All of that is leverage for Cousins, not to mention the fact that head coach Jay Gruden is in his corner and the staff would be putting itself at risk with a reset at the position. And league sources have said that three factors put these negotiations on more favorable footing.

First, the ousting of general manager Scot McCloughan has changed the landscape. McCloughan was lukewarm on Cousins and didn’t have a firm belief that the quarterback’s arrow was pointing upward in future seasons. When a general manager has that belief, it makes it far easier for someone like team president Bruce Allen to pull the purse strings tight and refuse to pay high-end QB money.
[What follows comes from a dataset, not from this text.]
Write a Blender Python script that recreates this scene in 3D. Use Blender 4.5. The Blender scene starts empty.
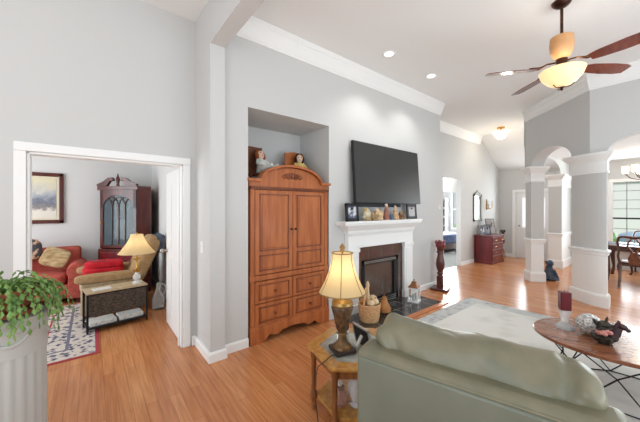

Second, the ousting of McCloughan was ugly, public and dirty and has put the organization into a position of needing some wins. Not only on the field, but also where it concerns having a solidified plan moving forward. Locking Cousins up long-term would set the compass in a dedicated direction and move the organization beyond McCloughan. There is danger that cuts both ways in this, of course. If Cousins fails, the storyline becomes how McCloughan was right and the team never should have committed to him in the long term. But if Cousins succeeds in taking the Redskins to the next level, McCloughan can be painted as the reticent general manager who stood in the way of Washington closing a necessary and beneficial commitment. With Allen already carrying some stink from how McCloughan’s firing went down, betting big on the player McCloughan doubted could dramatically change the tone of how he is portrayed in Washington and beyond.

Finally, moving beyond DeSean Jackson and Pierre Garçon isn’t the worst thing for the Redskins when it comes to the internal perception of Cousins. There are those who support Cousins who continue to insist that some people in the building could never grow beyond seeing him as an overachieving fourth-round quarterback. Jackson in particular has always run hot and cold with his quarterbacks, so rotating him out along with Garcon gives Cousins a chance to start with some fresh eyes. Terrelle Pryor, Jamison Crowder and Josh Doctson are those fresh eyes. They don’t really know Cousins as the guy who went through all of the drama with Robert Griffin III and a sour quarterbacks room. Instead, all they know is Cousins being the guy who has thrown for 9,083 yards and 54 touchdowns the past two seasons.

Given all of that – and the fact that face-to-face meetings have occurred in recent weeks – it’s fair to note reasons for optimism in the talks. But, again, this all comes down to money. And after betting on himself successfully in back-to-back seasons, there’s no reason to believe Cousins is suddenly going to give the Redskins a big discount to get a deal done. Not with $24 million in guaranteed money in the fold this season and more than $34 million on the table with another franchise tag.

Regardless of emotions or tones or meetings, the math tells the story. And the math says the next two franchise tags are going to cost the Redskins $58 million. When they’re ready to guarantee that kind of money to Kirk Cousins, that’s when this long-term contract will get done.